A rambunctious youth clad in melodic calculi (managing and touring with bands), then ruminative middle-age embracing quiet illustration (monitoring different rooms in Vienna's Kunsthistorisches Art Museum).

Living a thoughtful solitary life well-attuned to simple pleasures (Bobby Sommer as Johann), he meets a curious tourist one day visiting from Montréal (Mary Margaret O'Hara as Anne).

She's in town to watch over her cousin who's fallen into a coma, and would love to see the sights but doesn't know where to begin.

The film loosely follows their interactions as they travel in and about town, different features brought to life through historical exposition.
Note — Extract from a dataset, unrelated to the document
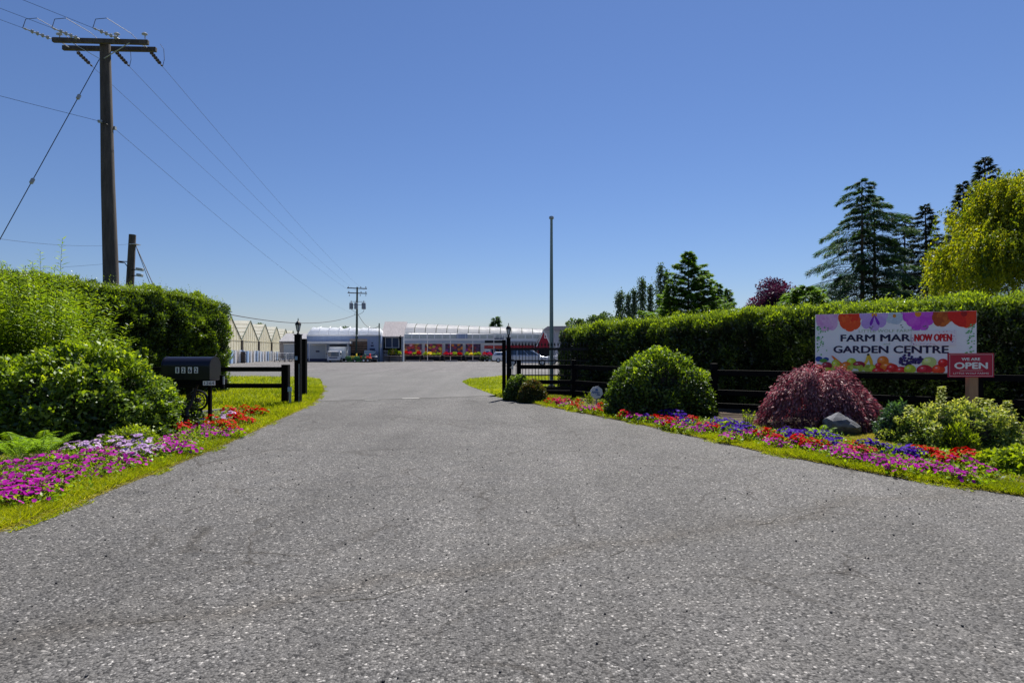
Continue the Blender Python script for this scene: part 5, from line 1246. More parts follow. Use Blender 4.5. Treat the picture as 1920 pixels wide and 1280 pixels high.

It's not just the Kunsthistorisches that shines, Vienna's contemporary spirit enlivens as well, evocatively situated in past and present, replete with urban wildlife.

As Anne and Johann converse reflections on art evanescently materialize, not as if they're searching for essentials, more like chill jazzy random observation.

In fact it's like Museum Hours aesthetically cherishes the chill and random, as various images are freely showcased without a particular focus.

It's not presenting a specific thesis arguing for a point of view, but rather sharing different images to let Vienna thrive on through.

According to individual tastes, a clever seminar in artistic analysis attempts to lead visitors away from cocktail clichés, to more expansive literary compositions, as they observe different paintings, like there isn't an essence to be extracted but rather a variety of compelling interpretive exports.

Johann looks on in studious wonder as a guide imaginatively elucidates, her insights applicable to Jem Cohen's style which doesn't seek to blandly distill.

He observes that the right has made things much more serious, and made casual conversation much less prevalent, if the left loses sight of lighthearted argument, don't you wind up with The Lobster?

If the emphasis is on the correct interpretation of a shifting multivariable phenomenon, aren't such aggressive and violent evaluations highly dubious and irrational?

Taking absurd comedic outputs that clearly lack exhaustive scope, and treating them with biblical import, can lead to an unwillingness for people to participate in sustained and vigorous debate.

If they aren't treated with biblical import but rather as just another form of expression, then you have something much less frightening, and more amenable to inclusive discourse.